UN warns of multiple 'tell-tale' climate change indicators

Devastating Australian fires caused global spike in carbon dioxide emissions

epa08007630 RFS volunteers and NSW Fire and Rescue officers protect the Colo Heights Public School from being impacted by the Gospers Mountain fire near Colo Heights south west of Sydney, Australia, 19 November 2019.  EPA/DEAN LEWINS AUSTRALIA AND NEW ZEALAND OUT

A multi-agency report compiled by the UN has found all the "tell-tale" signs of climate change including rising temperatures on land and at sea, rising sea levels and melting ice.

UN Secretary-General Antonio Guterres warned that the world is "way off track" to keeping global temperature rises to below two degrees Celsius as set out by the landmark Paris Agreement.

“Given that greenhouse gas levels continue to increase, the warming will continue. A recent decadal forecast indicates that a new annual global temperature record is likely in the next five years. It is a matter of time,” said Petteri Taalas, the head of the World Meteorological Organisation.

He spoke of a number of "unseasonably mild" weather incidents over winter, record temperatures for Antarctica and the widespread fires that devastated Australia recently.

Mr Taalas said there had been a global spike in carbon dioxide emissions because of smoke and pollutants stemming from the blazes in Australia.

"Temperature is one indicator of ongoing climate change. Changes in the global distribution of rainfall have had a major impact on several countries," he said.

Sea levels are rising at an increasing pace, largely due to the thermal expansion of sea water as well as melting of the largest glaciers, like in Greenland and Antarctica. This is exposing coastal areas and islands to a greater risk of flooding and the submersion of low-lying areas,” said Mr Taalas.

Greenhouse gas mole fractions, a climate indicator, reached new highs in 2018 and preliminary evidence suggest they increased in 2019. In 2019, at least 84 per cent of the ocean experienced at least one marine heatwave.

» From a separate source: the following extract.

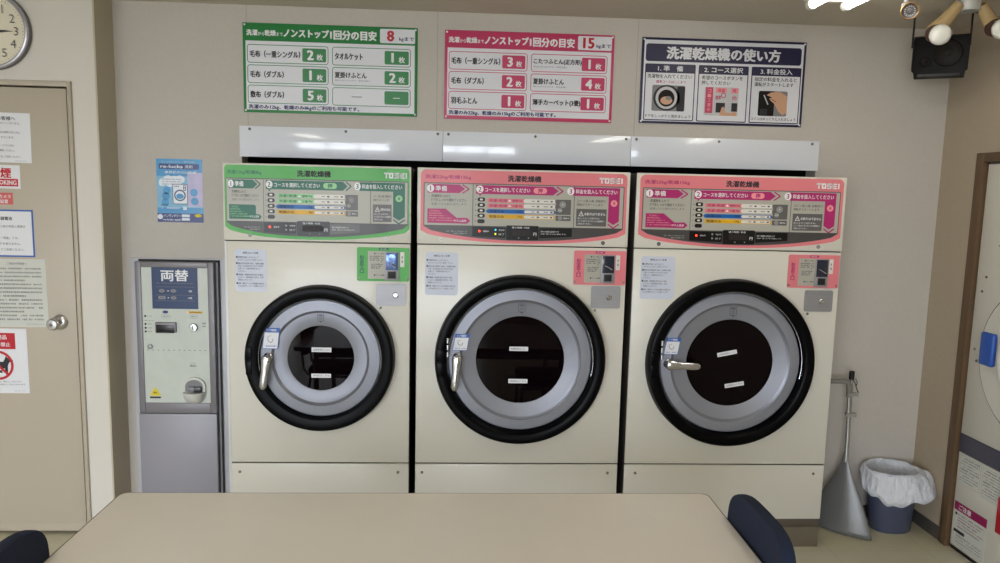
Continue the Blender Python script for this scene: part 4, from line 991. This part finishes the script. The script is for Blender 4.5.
mb = MB(); mb.box(-.08, .08, -.072, -.066, -.081, -.064, 'bracket_black', .003); xf(mb).build('lower_grille', t)
for s, p0 in ((-1, Vector((-.107, 0, .05))), (1, Vector((.107, 0, .05)))):
    w0 = M @ p0; mb = MB(); mb.box(w0.x-.002, w0.x+.002, w0.y-.005, w0.y+.005, w0.z-.01, CZ-.0005, 'bracket_black', .001); mb.box(w0.x if s > 0 else w0.x-.035, w0.x+.035 if s > 0 else w0.x, w0.y-.006, w0.y+.006, CZ-.004, CZ-.0005, 'bracket_black', .001); mb.build('bracket', t)

# ------------------------------------------------------------------ security camera on the ceiling
cc = Vector((1.602, 2.70, 2.274))
t = thing('security_camera', 'small dark round security camera hanging from the ceiling', 'camera', (1.602, 2.72, CZ))
mb = MB(); mb.lathe([(.001, CZ-cc.z-.0005), (.03, CZ-cc.z-.0005), (.03, CZ-cc.z-.008), (.012, CZ-cc.z-.014), (.011, .035), (.018, .030), (.018, .02)], 'cctv_grey', (cc.x, cc.y+.025, cc.z), axis='Z', seg=24); mb.build('mount', t)
M = Matrix.Translation(cc) @ Matrix.Rotation(math.radians(-31), 4, 'Z') @ Matrix.Rotation(math.radians(12), 4, 'X') @ Matrix.Scale(.82, 4)
mb = MB(); mb.lathe([(.001, .07), (.026, .07), (.033, .055), (.035, -.018), (.036, -.026), (.033, -.028)], 'cctv_grey', seg=36); xf(mb).build('housing', t)
mb = MB(); mb.lathe([(.0365, -.020), (.0375, -.028), (.034, -.031), (.031, -.028)], 'gold_ring', seg=36); xf(mb).build('rim', t)
mb = MB(); mb.lathe([(.031, -.028), (.028, -.026), (.012, -.026), (.011, -.030), (.007, -.031), (.0001, -.030)], 'cctv_dark', seg=36)
for k in range(14):
    a = 2*PI*k/14; mb.lathe([(.0028, -.026), (.0022, -.0285), (.0001, -.029)], 'ink_grey', (.020*math.cos(a), 0, .020*math.sin(a)), seg=8)
xf(mb).build('lens_ring', t)

# ------------------------------------------------------------------ twin floodlight
fc = Vector((1.975, 2.93, CZ))
t = thing('ceiling_floodlight', 'twin ceiling floodlight with two white bulbs in the right corner', 'light', tuple(fc))
mb = MB(); mb.lathe([(.001, -.0005), (.048, -.0005), (.048, -.008), (.042, -.012), (.042, -.040), (.038, -.05), (.001, -.052)], 'lamp_plastic', tuple(fc), axis='Z', seg=40); mb.build('sensor_base', t)
for k, (bx, by, bz, ex) in enumerate(((1.840, 2.885, 2.236, -1), (2.074, 2.865, 2.262, 1))):
    b = Vector((bx, by, bz)); a = fc+Vector((.045*ex, -.01, -.025)); d = (b-a).normalized()
    face = (Vector((-.25 if k == 0 else -.12, -1, -.28))).normalized()
    neck = b-face*.075
    mb = MB(); mb.tube([tuple(a), tuple(a.lerp(neck, .5)), tuple(neck+Vector((0, 0, .01))), tuple(neck+face*.012)], [.019, .025, .030, .033], 'lamp_beige', 20); hd = mb.build('lamp_holder', t)
    mb = MB(); mb.tube([tuple(neck+face*.010), tuple(neck+face*.028)], [.034, .035], 'lamp_collar', 24); mb.build('collar', hd)
    rings = []; u = face.orthogonal().normalized(); w = face.cross(u)
    for off, r in ((-.05, .016), (-.036, .020), (-.018, .032), (-.004, .0385), (.010, .038), (.018, .032), (.022, .02), (.023, .002)):
        rings.append([tuple(b+face*off+(u*math.cos(q)+w*math.sin(q))*r) for q in [2*PI*i/36 for i in range(36)]])
    mb = MB(); mb.loft(rings, 'lamp_white'); mb.build('bulb', t)

# ------------------------------------------------------------------ fluorescent fittings
def fluorescent(x, y0, y1, label):
    t = thing('fluorescent_light', label, 'light', (x, (y0+y1)/2, CZ), 'twin tube ceiling lights')
    mb = MB(); mb.prism([(x-.045, CZ-.0005), (x+.045, CZ-.0005), (x+.030, CZ-.035), (x-.030, CZ-.035)], y0, y1, 'fixture_enamel')
    for y in (y0, y1-.03): mb.box(x-.09, x+.09, y, y+.03, CZ-.045, CZ-.0005, 'fixture_enamel', .004)
    mb.build('housing', t)
    for s in (-1, 1):
        mb = MB(); mb.tube([(x+s*.068, y0+.034, CZ-.060), (x+s*.068, y1-.034, CZ-.060)], .016, 'tube_glow', 16); mb.build('tube', t)
        for y in (y0+.012, y1-.040):
            mb = MB(); mb.tube([(x+s*.068, y, CZ-.060), (x+s*.068, y+.026, CZ-.060)], .0185, 'fixture_enamel', 16); mb.build('socket', t)
fluorescent(1.385, 1.66, 2.90, 'lit twin tube ceiling light above the right-hand machine')
fluorescent(-1.45, .6, 1.84, 'lit twin tube ceiling light towards the left wall')
fluorescent(0.0, -1.6, -.36, 'lit twin tube ceiling light near the shop window')

# ------------------------------------------------------------------ daylight
w = bpy.data.worlds.new('world'); sc.world = w; w.use_nodes = True
bg = w.node_tree.nodes['Background']; bg.inputs[0].default_value = (.86, .92, 1.0, 1); bg.inputs[1].default_value = 9.5
for k in range(3):
    l = bpy.data.lights.new('window_daylight', 'AREA'); l.shape = 'RECTANGLE'; l.size = wx[k+1]-wx[k]; l.size_y = 2.2; l.cycles.is_portal = True
    o = bpy.data.objects.new('window_daylight', l); C.objects.link(o); o.location = ((wx[k]+wx[k+1])/2, FY-.1, 1.18); o.rotation_euler = (PI/2, 0, 0)

# ------------------------------------------------------------------ camera
cam = bpy.data.cameras.new('camera'); co = bpy.data.objects.new('camera', cam); C.objects.link(co); sc.camera = co
cam.sensor_fit = 'HORIZONTAL'; cam.sensor_width = 36; cam.lens = 740.98*36/1000; cam.clip_start = .05
y_, p_, r_ = (math.radians(v) for v in (3.01650383, 7.06890586, -1.33024946))
f = Vector((math.sin(y_)*math.cos(p_), math.cos(y_)*math.cos(p_), -math.sin(p_))); rt = Vector((math.cos(y_), -math.sin(y_), 0)); dn = f.cross(rt)
rt2 = rt*math.cos(r_)+dn*math.sin(r_); dn2 = -rt*math.sin(r_)+dn*math.cos(r_)
m = Matrix((rt2, -dn2, -f)).transposed().to_4x4(); m.translation = Vector((0, 0, 1.6)); co.matrix_world = m

vs = sc.view_settings; sc.display_settings.display_device = 'sRGB'
vs.view_transform = 'Standard'; vs.look = 'None'; vs.gamma = 1; vs.use_curve_mapping = False; vs.exposure = 0.32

The ocean is also becoming increasingly acidified as it absorbs carbon dioxide, severely affecting multiple marine organisms, the research found.

“This report outlines the latest science and illustrates the urgency for far-reaching climate action," said Mr Guterres.

"It brings together data from across the fields of climate science and lists the potential future impacts of climate change – from health and economic consequences to decreased food security and increased displacement,” he added.